§ **Request**
Everything in the data should be repeated exactly, save for the images.
╭─ Provided data
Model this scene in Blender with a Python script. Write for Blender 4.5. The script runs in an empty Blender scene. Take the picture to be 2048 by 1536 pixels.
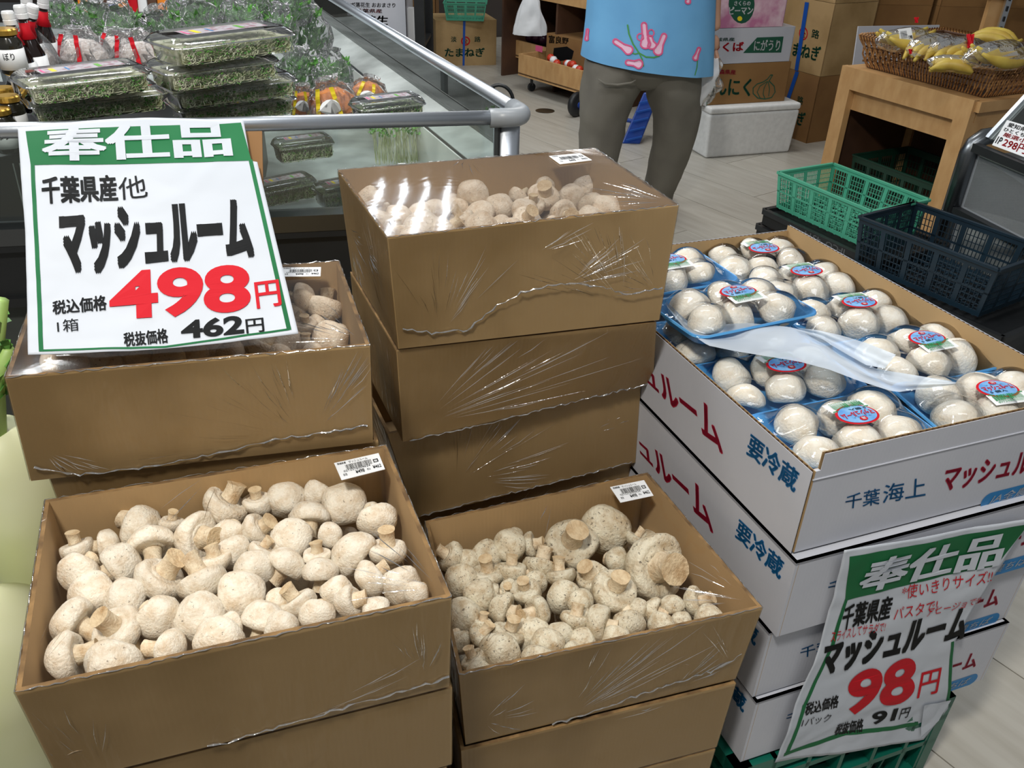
import bpy, math, random
from mathutils import Vector as V, Matrix, noise
random.seed(7)
SC=bpy.context.scene; COL=SC.collection
R=math.radians
# ---------------------------------------------------------------- camera
F=1680.; PITCH=math.atan(.62); ROLL=math.atan((1024-945)/2710.); H=1.35
cam_d=bpy.data.cameras.new('camera'); cam=bpy.data.objects.new('camera',cam_d); COL.objects.link(cam)
cam_d.sensor_width=36; cam_d.lens=36*F/2048; cam_d.clip_start=.02
cam.matrix_world=Matrix.Translation((0,0,H))@Matrix.Rotation(R(90)-PITCH,4,'X')@Matrix.Rotation(ROLL,4,'Z')
SC.camera=cam
# ---------------------------------------------------------------- world and lights
W=bpy.data.worlds.new('world'); SC.world=W; W.use_nodes=True
W.node_tree.nodes['Background'].inputs[0].default_value=(.93,.97,1,1)
W.node_tree.nodes['Background'].inputs[1].default_value=.32
def area(name,loc,size,power,col=(1,.97,.92),target=None,sy=None,spread=180):
    l=bpy.data.lights.new(name,'AREA'); l.energy=power; l.color=col; l.size=size
    if sy: l.shape='RECTANGLE'; l.size_y=sy
    l.spread=R(spread)
    o=bpy.data.objects.new(name,l); COL.objects.link(o); o.location=loc
    if target is not None: o.rotation_euler=(V(target)-V(loc)).to_track_quat('-Z','Y').to_euler()
    return o
area('spot_lamp_near',(-.45,-.25,2.85),.25,62,(1,.95,.86),(-.3,.65,.75))
area('ceiling_lamp_near',(-1.3,1.7,2.8),1.2,22,(1,.98,.95),sy=.3)
area('ceiling_lamp_right',(1.0,.2,2.8),1.2,15,(.93,.96,1),sy=.3)
area('fill_lamp_front',(.15,1.9,2.8),1.2,20,(.97,.98,1),sy=.3)  # added fill lamp, brightens the boxes of the tall middle stack
area('ceiling_lamp_mid',(.5,4.5,2.8),1.2,34,(1,.98,.95),sy=.3)
area('ceiling_lamp_far',(.9,8.0,2.8),1.2,20,(1,.98,.95),sy=.3)
area('ceiling_lamp_cooler',(-2.3,3.0,2.7),1.6,65,(.97,1,1),(-.9,2.8,.8),sy=.25)
SC.view_settings.view_transform='Standard'; SC.view_settings.look='None'
SC.view_settings.gamma=1; SC.view_settings.use_curve_mapping=False; SC.view_settings.exposure=-.45
SC.cycles.max_bounces=8; SC.cycles.transparent_max_bounces=24; SC.cycles.diffuse_bounces=3
SC.cycles.glossy_bounces=3; SC.cycles.transmission_bounces=4
SC.cycles.sample_clamp_indirect=6
# ---------------------------------------------------------------- projection helpers (world points of things at a known height or plane)
_c,_s=math.cos(ROLL),math.sin(ROLL); _sp,_cp=math.sin(PITCH),math.cos(PITCH)
def ray(px,py):
    u=(px-1024)/F; v=(768-py)/F
    a=u*_c-v*_s; b=u*_s+v*_c
    return V((a,_cp+b*_sp,-_sp+b*_cp))
EYE=V((0,0,H))
def P(px,py,z):
    d=ray(px,py); return EYE+d*((z-H)/d.z)
def atY(px,py,y):
    d=ray(px,py); return EYE+d*(y/d.y)
def onpl(px,py,pt,n):
    d=ray(px,py); return EYE+d*((V(pt)-EYE).dot(n)/d.dot(n))
def depth(p): q=V(p)-EYE; return q.y*_cp-q.z*_sp
RT=V((_c,_s*_sp,_s*_cp)); UP=V((-_s,_c*_sp,_c*_cp)); BK=-V((0,_cp,-_sp))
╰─
§ **Output for this exercise**
Model this scene in Blender with a Python script. Write for Blender 4.5. The script runs in an empty Blender scene. Take the picture to be 2048 by 1536 pixels.
import bpy, math, random
from mathutils import Vector as V, Matrix, noise
random.seed(7)
SC=bpy.context.scene; COL=SC.collection
R=math.radians
# ---------------------------------------------------------------- camera
F=1680.; PITCH=math.atan(.62); ROLL=math.atan((1024-945)/2710.); H=1.35
cam_d=bpy.data.cameras.new('camera'); cam=bpy.data.objects.new('camera',cam_d); COL.objects.link(cam)
cam_d.sensor_width=36; cam_d.lens=36*F/2048; cam_d.clip_start=.02
cam.matrix_world=Matrix.Translation((0,0,H))@Matrix.Rotation(R(90)-PITCH,4,'X')@Matrix.Rotation(ROLL,4,'Z')
SC.camera=cam
# ---------------------------------------------------------------- world and lights
W=bpy.data.worlds.new('world'); SC.world=W; W.use_nodes=True
W.node_tree.nodes['Background'].inputs[0].default_value=(.93,.97,1,1)
W.node_tree.nodes['Background'].inputs[1].default_value=.32
def area(name,loc,size,power,col=(1,.97,.92),target=None,sy=None,spread=180):
    l=bpy.data.lights.new(name,'AREA'); l.energy=power; l.color=col; l.size=size
    if sy: l.shape='RECTANGLE'; l.size_y=sy
    l.spread=R(spread)
    o=bpy.data.objects.new(name,l); COL.objects.link(o); o.location=loc
    if target is not None: o.rotation_euler=(V(target)-V(loc)).to_track_quat('-Z','Y').to_euler()
    return o
area('spot_lamp_near',(-.45,-.25,2.85),.25,62,(1,.95,.86),(-.3,.65,.75))
area('ceiling_lamp_near',(-1.3,1.7,2.8),1.2,22,(1,.98,.95),sy=.3)
area('ceiling_lamp_right',(1.0,.2,2.8),1.2,15,(.93,.96,1),sy=.3)
area('fill_lamp_front',(.15,1.9,2.8),1.2,20,(.97,.98,1),sy=.3)  # added fill lamp, brightens the boxes of the tall middle stack
area('ceiling_lamp_mid',(.5,4.5,2.8),1.2,34,(1,.98,.95),sy=.3)
area('ceiling_lamp_far',(.9,8.0,2.8),1.2,20,(1,.98,.95),sy=.3)
area('ceiling_lamp_cooler',(-2.3,3.0,2.7),1.6,65,(.97,1,1),(-.9,2.8,.8),sy=.25)
SC.view_settings.view_transform='Standard'; SC.view_settings.look='None'
SC.view_settings.gamma=1; SC.view_settings.use_curve_mapping=False; SC.view_settings.exposure=-.45
SC.cycles.max_bounces=8; SC.cycles.transparent_max_bounces=24; SC.cycles.diffuse_bounces=3
SC.cycles.glossy_bounces=3; SC.cycles.transmission_bounces=4
SC.cycles.sample_clamp_indirect=6
# ---------------------------------------------------------------- projection helpers (world points of things at a known height or plane)
_c,_s=math.cos(ROLL),math.sin(ROLL); _sp,_cp=math.sin(PITCH),math.cos(PITCH)
def ray(px,py):
    u=(px-1024)/F; v=(768-py)/F
    a=u*_c-v*_s; b=u*_s+v*_c
    return V((a,_cp+b*_sp,-_sp+b*_cp))
EYE=V((0,0,H))
def P(px,py,z):
    d=ray(px,py); return EYE+d*((z-H)/d.z)
def atY(px,py,y):
    d=ray(px,py); return EYE+d*(y/d.y)
def onpl(px,py,pt,n):
    d=ray(px,py); return EYE+d*((V(pt)-EYE).dot(n)/d.dot(n))
def depth(p): q=V(p)-EYE; return q.y*_cp-q.z*_sp
RT=V((_c,_s*_sp,_s*_cp)); UP=V((-_s,_c*_sp,_c*_cp)); BK=-V((0,_cp,-_sp))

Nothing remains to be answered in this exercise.